I’m realize I’m about to make no friends here by this disclosure, because even in changing my mind, I must first lay bare the parts that nearly sent me packing.

First off, any practice so goal-oriented, linear, and rule bound is apt to be challenging – if not, contest driven.

We practice at a certain time … have rigid rules and standards … and require mastery to further practice instead of the other way around.

Ashtanga is not for the faint hearted as we actually pride ourselves in a more rigorous, physical, and demanding practice.  There is a high degree of athleticism inherent to the ashtanga method, which unavoidably leads to some level of competition – even if only within the student alone.

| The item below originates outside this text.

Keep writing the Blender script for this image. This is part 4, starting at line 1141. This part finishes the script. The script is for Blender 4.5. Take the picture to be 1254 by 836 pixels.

The ego is not only apparent but some might argue – it’s necessary.

What is correct method?

I’ll be the first to admit that ashtanga has brought a great deal of discipline into my life.  It has left me more grounded, stronger, and definitely more humbled.

Problem is, as of late – I’m not sure it has offered me a great deal of kindness.

You see, I’ve followed the rules and abided the standards for quite some time now.  I’ve experienced the resentment of being held back and the pride of being moved forward – then the admonition of feeling both.  I have practiced through pain and rested with guilt.

And though my body is more flexible, I fear my mind may be more rigid.  Somewhere lost in all this “correct method” has been my compassion, some ease, and certainly balance.

Too much sthira (steadiness) and not enough sukha (softness).

But that’s when a good teacher steps in.  Not the ones who use their dogma the way my gradeschool school nuns used their rulers – to keep students in that linear line.

A good teacher is one who focuses on practice not poses. One who greets me with an open mind and open heart.  Because a good teacher understands that correct method is less about whether I exit a posture without toes touching down and more about how I can enter my life a better person.

This system is larger than its parts.

Postures are just postures.  They hold no keys to the gates of heaven.  But when linked together, they DO offer us a route towards developing strength and health in the body and mind.   That’s all – nothing more, nothing less.

So, thanks to my teachers, I’ve come home to my practice a little softer and more forgiving.   And that’s MY correct method … for now.